Last Wednesday, Secretary of the Interior Ken Salazar announced that the Bureau of Land Management is going to “review and reconsider” the oil shale leases proposed in the waning days of the Bush Administration. The Bush proposal would have potentially opened 1.9 million acres of land in Utah, Colorado, and Wyoming for oil shale development and would have locked in a paltry royalty rate. The Obama Administration is going to take 90 days of public comment on the shortcomings of the old plan and then come up with a new one, potentially in a very short time frame.
Salazar’s and BLM’s comments on the oil shale research, development, and demonstration (RD&D) program do not paint a clear picture about the Obama Administration’s agenda. Last week, Salazar spoke to the National Governors’ Association and told them that oil shale has “great potential” and “that the Obama administration is not against developing any of those resources. … Let’s put everything on the table.” Yet the Federal Register notice withdrawing the Bush Administration proposal asks for public comment on a wide range of issues that could derail oil shale development, “including, but not limited to, comments on lease size, lease duration, royalty rate after conversion to a commercial lease, environmental and economic diligence, and whether there is a need for additional preference right lease acreage.”

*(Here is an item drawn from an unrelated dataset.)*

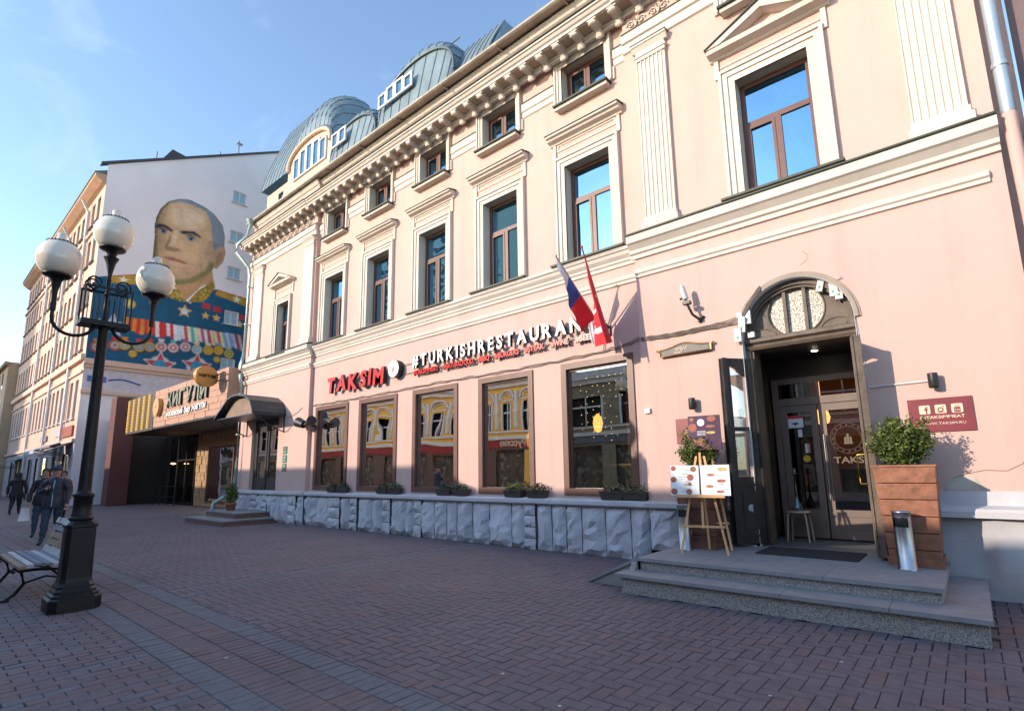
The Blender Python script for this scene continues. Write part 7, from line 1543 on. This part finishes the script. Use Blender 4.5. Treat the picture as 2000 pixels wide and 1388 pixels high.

Salazar’s plan to re-think the oil shale RD&D program is consistent with what appears to be the Obama Administration’s approach to America’s energy future – considering all options, without prejudice to even the dirtiest or most expensive forms of energy. And the plan is entirely consistent with the Federal Land Policy and Management Act, which requires Interior to manage federal lands under a “multiple-use” mandate. (Under that statute, multiple-use means “a combination of balanced and diverse resource uses that takes into account the long-term needs of future generations for renewable and non-renewable resources, including, but not limited to, recreation, range, timber, minerals, watershed, wildlife and fish, and natural scenic, scientific and historical values.”)
But what we need now is a more progressive approach to energy development and the use of our public lands. According to BLM’s own assessment, commercial development of the oil shale deposits will take dozens of years, require hundreds of miles of new roads, power lines, and pipelines, necessitate the creation of several gigawatts of new electricity capacity, and strain the area’s already scarce water resources. Canada has already started commercial development of tar sands (a geological cousin of oil shale) and evidence of the negative environmental and human health effects is starting to pile up .
Last week, in his first address to a joint session of Congress, President Obama spoke of changing the way we produce and use energy. And for months we’ve been hearing about changing the failed policies of the last eight years. Yet BLM seems resigned to considering minor changes to royalty rates and lease sizes. Such policy changes would be an underwhelming complement to the President’s rhetoric about a transformed energy future for our country, and they would do little to improve the Department of Interior’s mismanagement of our public lands.